Flying is hell, but with sick people and screaming kids

I had to fly for work recently.  To Orlando.  Home of one of the Disney places.  In all the rush of packing, planning and life in general I forgot until I got to the airport one thing – children like going to see the mouse.  I got on the plane and a girl was screaming.  Not happy, not unhappy, just plain screaming while her parents did nothing.  When I say nothing, I mean I don’t even think they blinked.  It was impressive and maddening.  I quickly ordered a bourbon and was rewarded with white rum.  Getting white rum when you ask for bourbon is like asking for a steak and getting a handful of Taco Bell meat.  Then the cabin pressure changed and an older boy began wailing that his ears hurt.  For 15 straight minutes.  Now all our ears hurt, Jimmy.  Misery loves company.
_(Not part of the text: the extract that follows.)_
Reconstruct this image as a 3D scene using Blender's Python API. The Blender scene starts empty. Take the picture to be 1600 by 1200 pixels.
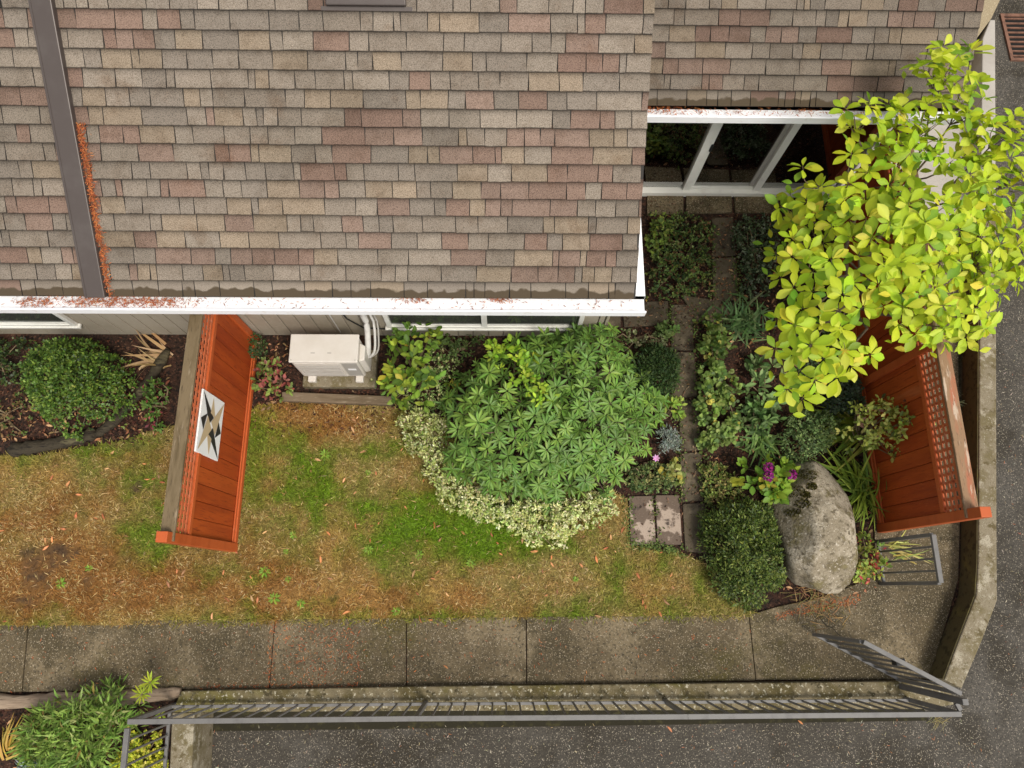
import bpy, math, random
import numpy as np
from mathutils import Matrix, Vector
random.seed(7); rng = np.random.default_rng(7)
scene = bpy.context.scene; COL = scene.collection

# ---------------------------------------------------------------- camera
F, NX, NY, H = 1110.0, 785.0, 920.0, 9.0          # focal length (px of 1600), nadir pixel, drone height
_th = math.atan((NY-600)/F); _a = math.atan((NX-800)/math.hypot(F, NY-600))
_Rx = np.array([[1,0,0],[0,math.cos(_th),-math.sin(_th)],[0,math.sin(_th),math.cos(_th)]])
_Ry = np.array([[math.cos(_a),0,math.sin(_a)],[0,1,0],[-math.sin(_a),0,math.cos(_a)]])
R = _Ry @ _Rx; CAM = np.array([0.0,0.0,H])
cd = bpy.data.cameras.new('camera'); cam = bpy.data.objects.new('camera', cd); COL.objects.link(cam)
M4 = np.eye(4); M4[:3,:3] = R; M4[:3,3] = CAM
cam.matrix_world = Matrix(M4.tolist()); cd.sensor_width = 36; cd.lens = 36*F/1600; cd.clip_end = 3000; cd.clip_start = .1
scene.camera = cam
def at(px, py, z=0.0):
    d = R @ np.array([(px-800)/F, (600-py)/F, -1.0]); t = (z-H)/d[2]; return CAM + t*d
def pix(P):
    q = (np.atleast_2d(P)-CAM) @ R
    return np.stack([800+F*q[:,0]/-q[:,2], 600-F*q[:,1]/-q[:,2]], 1)
# ---------------------------------------------------------------- light
world = bpy.data.worlds.new('World'); scene.world = world; world.use_nodes = True
wn = world.node_tree.nodes; wl = world.node_tree.links; bg = wn['Background']
sky = wn.new('ShaderNodeTexSky'); sky.sky_type = 'NISHITA'; sky.sun_disc = False
SUN_EL, SUN_AZ = math.radians(58), math.radians(140)     # compass azimuth from +Y
sky.sun_elevation = SUN_EL; sky.sun_rotation = SUN_AZ; sky.air_density = 1.0; sky.dust_density = 3.0; sky.ozone_density = 1.0
hs = wn.new('ShaderNodeHueSaturation'); hs.inputs['Saturation'].default_value = .15
wl.new(sky.outputs[0], hs.inputs['Color']); wl.new(hs.outputs[0], bg.inputs[0]); bg.inputs[1].default_value = .115
ld = bpy.data.lights.new('sun', 'SUN'); sun = bpy.data.objects.new('sun', ld); COL.objects.link(sun)
ld.energy = 1.5; ld.angle = math.radians(16); ld.color = (1, .93, .81)
_s = Vector((math.sin(SUN_AZ)*math.cos(SUN_EL), math.cos(SUN_AZ)*math.cos(SUN_EL), math.sin(SUN_EL)))
sun.rotation_euler = _s.to_track_quat('Z', 'Y').to_euler()
vs = scene.view_settings; vs.view_transform = 'Standard'; vs.look = 'None'; vs.gamma = 1; vs.use_curve_mapping = False; vs.exposure = 0.72
scene.cycles.max_bounces = 5; scene.cycles.transparent_max_bounces = 6; scene.cycles.diffuse_bounces = 3; scene.cycles.caustics_reflective = False; scene.cycles.caustics_refractive = False

# ---------------------------------------------------------------- materials
def N(nt, t, **k):
    n = nt.nodes.new('ShaderNode'+t)
    for a, v in k.items(): setattr(n, a, v)
    return n
def pm(name, base, layers=(), rough=.8, bump=None, attr=False, spec=.3, metal=0, trans=0, hue=0, stretch=None):
    """principled material; layers = (type, scale, colour, lo, hi) mixed in by a noise / voronoi mask of world position"""
    m = bpy.data.materials.new(name); m.use_nodes = True; nt = m.node_tree; L = nt.links.new
    p = nt.nodes['Principled BSDF']; p.inputs['Roughness'].default_value = rough; p.inputs['Metallic'].default_value = metal
    p.inputs['Specular IOR Level'].default_value = spec
    g = N(nt, 'NewGeometry'); pos = g.outputs['Position']
    if stretch:
        mp = N(nt, 'Mapping'); mp.inputs['Scale'].default_value = stretch; L(pos, mp.inputs[0]); pos = mp.outputs[0]
    if attr:
        c = N(nt, 'Attribute', attribute_name='Col').outputs['Color']
    else:
        r = N(nt, 'RGB'); r.outputs[0].default_value = (*base, 1); c = r.outputs[0]
    for i, ly in enumerate(layers):
        kind, sc, col, lo, hi = ly[:5]; mode = ly[5] if len(ly) > 5 else 'MIX'
        if kind == 'noise':
            t = N(nt, 'TexNoise'); t.inputs['Detail'].default_value = 5; t.inputs['Roughness'].default_value = .62; o = t.outputs['Fac']
        elif kind == 'fine':
            t = N(nt, 'TexNoise'); t.inputs['Detail'].default_value = 1; o = t.outputs['Fac']
        else:
            t = N(nt, 'TexVoronoi'); o = t.outputs['Distance' if kind == 'dots' else 'Color']
        t.inputs['Scale'].default_value = sc
        of = N(nt, 'Vector', ) if False else None
        ad = N(nt, 'VectorMath', operation='ADD'); ad.inputs[1].default_value = (i*7.3, i*3.1, i*5.7); L(pos, ad.inputs[0]); L(ad.outputs[0], t.inputs['Vector'])
        if kind == 'cell':
            sp = N(nt, 'SeparateColor'); L(o, sp.inputs[0]); o = sp.outputs[0]
        mr = N(nt, 'MapRange', interpolation_type='SMOOTHSTEP'); mr.inputs['From Min'].default_value = lo; mr.inputs['From Max'].default_value = hi; L(o, mr.inputs['Value'])
        mx = N(nt, 'Mix', data_type='RGBA', blend_type=mode); L(mr.outputs[0], mx.inputs['Factor']); L(c, mx.inputs['A']); mx.inputs['B'].default_value = (*col, 1)
        c = mx.outputs['Result']
    L(c, p.inputs['Base Color'])
    if bump:
        t = N(nt, 'TexNoise'); t.inputs['Scale'].default_value = bump[0]; t.inputs['Detail'].default_value = 4; L(pos, t.inputs['Vector'])
        b = N(nt, 'Bump'); b.inputs['Strength'].default_value = bump[1]; b.inputs['Distance'].default_value = bump[2]; L(t.outputs['Fac'], b.inputs['Height']); L(b.outputs[0], p.inputs['Normal'])
    if trans:
        tr = N(nt, 'BsdfTranslucent'); L(c, tr.inputs['Color']); ms = N(nt, 'MixShader'); ms.inputs[0].default_value = trans
        L(p.outputs[0], ms.inputs[1]); L(tr.outputs[0], ms.inputs[2]); L(ms.outputs[0], nt.nodes['Material Output'].inputs['Surface'])
    return m
MT = {}
MT['asphalt'] = pm('asphalt', (0.0447,0.0378,0.0284), [('noise',.45,(0.0774,0.0688,0.0576),.44,.66),('noise',1.3,(0.0258,0.0198,0.0112),.48,.64),('noise',30,(0.0224,0.0189,0.0146),.46,.70),('fine',55,(0.0903,0.0774,0.0585),.55,.75),('cell',120,(0.2580,0.2236,0.1720),.925,.96)], rough=.75, bump=(120,.6,.004))
MT['concrete'] = pm('aggregate_concrete', (0.1029,0.0765,0.0402), [('noise',.9,(0.1814,0.1392,0.0804),.47,.62),('noise',1.7,(.066,.050,.024),.47,.62),('noise',.7,(0.0735,0.0588,0.0137),.53,.68),('noise',34,(0.0412,0.0324,0.0186),.46,.7),('fine',60,(0.1716,0.1373,0.0882),.56,.76),('cell',120,(0.3137,0.2598,0.1814),.925,.96)], rough=.8, bump=(150,.6,.004))
MT['pale_concrete'] = pm('pale_concrete', (.42,.385,.34), [('noise',2,(.33,.29,.25),.45,.7),('fine',90,(.36,.33,.29),.4,.7)], rough=.85, bump=(90,.2,.002))
MT['beige_aggregate'] = pm('beige_aggregate', (.33,.265,.165), [('cell',90,(.45,.38,.26),.8,.95),('fine',120,(.2,.155,.09),.5,.7)], rough=.9, bump=(120,.5,.003))
MT['wall_concrete'] = pm('lichened_concrete', (.185,.15,.088), [('noise',2.4,(.10,.078,.03),.46,.62),('noise',1.3,(.13,.11,.03),.5,.64),('noise',22,(.46,.42,.31),.57,.63),('noise',11,(.06,.048,.022),.55,.64),('noise',40,(.40,.36,.26),.61,.67),('fine',110,(.10,.082,.046),.55,.75)], rough=.9, bump=(60,.6,.006))
MT['mossy_concrete'] = pm('mossy_concrete', (.095,.078,.034), [('noise',3,(.16,.135,.04),.5,.7),('noise',12,(.05,.04,.018),.5,.66)], rough=.9, bump=(40,.5,.006))
MT['edge_concrete'] = pm('weathered_concrete', (0.2160,0.1800,0.1200), [('noise',3,(0.1440,0.1160,0.0560),.46,.62),('noise',9,(0.1040,0.0800,0.0360),.54,.64),('noise',5,(0.3520,0.3120,0.2320),.56,.66),('noise',30,(0.2880,0.2560,0.1840),.56,.64),('fine',90,(0.1200,0.0960,0.0600),.55,.72)], rough=.9, bump=(60,.6,.006))
MT['wall_foot_shade'] = pm('wall_foot_shade', (.022,.019,.010), [('noise',9,(.045,.04,.016),.5,.66)], rough=.95, bump=(40,.6,.006))  # near-black tone that paints the shade on the driveway below the wall
MT['paver'] = pm('paver_stone', (.085,.066,.042), [('noise',4,(.15,.118,.078),.52,.66),('noise',3,(.04,.031,.02),.5,.64),('noise',14,(.055,.05,.018),.55,.66),('fine',70,(.12,.095,.065),.55,.8)], rough=.85, bump=(80,.5,.005))
MT['paver_worn'] = pm('worn_paver_stone', (.12,.085,.062), [('noise',3.2,(.36,.28,.22),.50,.56),('noise',6,(.07,.05,.04),.56,.66),('fine',90,(.2,.16,.12),.6,.8)], rough=.8, bump=(80,.3,.004))
MT['soil'] = pm('mulch_soil', (.038,.019,.012), [('noise',3,(.062,.026,.016),.45,.65),('noise',30,(.012,.008,.006),.46,.60),('cell',45,(.10,.05,.03),.86,.95)], rough=.95, bump=(45,1,.02))
MT['lawn'] = pm('lawn_earth', (0,0,0), [('noise',35,(.5,.45,.4),.45,.7,'MULTIPLY')], attr=True, rough=.95, bump=(50,.8,.012))
MT['grass'] = pm('grass_blade', (0,0,0), attr=True, rough=.6, trans=.25, spec=.2)
MT['chips'] = pm('dry_litter', (0,0,0), attr=True, rough=.8, spec=.2)
MT['shingle'] = pm('asphalt_shingle', (0,0,0), [('fine',120,(.55,.54,.53),.42,.72,'MULTIPLY'),('fine',170,(1.6,1.55,1.5),.52,.76,'MULTIPLY'),('noise',.9,(.80,.80,.79),.45,.7,'MULTIPLY'),('noise',6,(.84,.82,.8),.48,.68,'MULTIPLY'),('noise',2.2,(.78,.70,.64),.56,.74,'MULTIPLY')], attr=True, rough=.95, bump=(160,.7,.004), spec=.15)
MT['shingle_eave'] = pm('stained_shingle', (0,0,0), [('fine',170,(.6,.6,.6),.45,.75,'MULTIPLY'),('fine',230,(1.4,1.38,1.34),.55,.78,'MULTIPLY')], attr=True, rough=.95, bump=(220,.5,.003), spec=.15)
MT['asphalt_core'] = pm('shingle_core', (.035,.03,.026), rough=.95)
MT['deck'] = pm('roof_underlay', (.04,.036,.032), rough=.95)
MT['white'] = pm('white_paint', (.86,.86,.87), [('noise',6,(.80,.79,.78),.5,.7)], rough=.4)
MT['gutter'] = pm('white_gutter_enamel', (.88,.88,.90), [('noise',9,(.80,.78,.76),.56,.7)], rough=.35)
MT['upvc'] = pm('window_frame_white', (.74,.73,.68), [('noise',5,(.66,.64,.59),.5,.7)], rough=.4)
MT['siding'] = pm('painted_siding', (.37,.325,.255), [('noise',2,(.315,.275,.21),.4,.7),('noise',20,(.41,.36,.29),.5,.75)], rough=.7, bump=(60,.15,.003))
MT['flash'] = pm('brown_metal', (.078,.062,.055), [('noise',3,(.092,.076,.068),.45,.7),('dots',9,(.2,.19,.18),.03,.015)], rough=.42, metal=.2, spec=.45)
MT['stain'] = pm('red_stained_cedar', (0.4, 0.068, 0.011), [('noise',5,(0.29, 0.044, 0.008),.42,.68),('noise',60,(.20,.028,.007),.52,.72),('noise',120,(.50,.12,.035),.6,.74),('noise',2.5,(.50,.15,.055),.60,.74),('dots',2.7,(.07,.014,.007),.03,.018)], rough=.55, bump=(90,.3,.002), stretch=(1,1,.09))
MT['stain_b'] = pm('red_stained_cedar', (0.36, 0.056, 0.01), [('noise',5,(0.25, 0.036, 0.008),.42,.68),('noise',60,(.20,.028,.007),.52,.72),('noise',120,(.50,.12,.035),.6,.74),('noise',2.5,(.50,.15,.055),.60,.74),('dots',2.7,(.07,.014,.007),.03,.018)], rough=.55, bump=(90,.3,.002), stretch=(1,1,.09))
MT['stain_c'] = pm('red_stained_cedar', (0.43, 0.08, 0.014), [('noise',5,(0.33, 0.054, 0.01),.42,.68),('noise',60,(.20,.028,.007),.52,.72),('noise',120,(.50,.12,.035),.6,.74),('noise',2.5,(.50,.15,.055),.60,.74),('dots',2.7,(.07,.014,.007),.03,.018)], rough=.55, bump=(90,.3,.002), stretch=(1,1,.09))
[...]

On the way back, there were less children, which is not good.  Why?  More adults, that’s why.  I got the next to last seat and had to cram between a woman with a half shaved head and a very large woman, who had no issue with spreading her mass into my tiny personal space.  I fell asleep for about ten minutes; the ten minutes that they brought drinks out.  I awoke, parched as a traveler lost in the desert.  Unable to reach my bag, thanks to the lady spilling so far into my seat I couldn’t bend over without groping her right half, I had to resort to doing the plane’s crossword puzzle, which was worsened by the fact it had already been completed before I started, oh that, and my piercing thirst.

Mercifully, it was all over and I vowed to make my own wings, like the crafty Daedalus.  I think he was inspired by the first Greek airline, which had been such an unpleasant experience before showers and deodorant, that it has been erased from history.  Make my own wings, it is.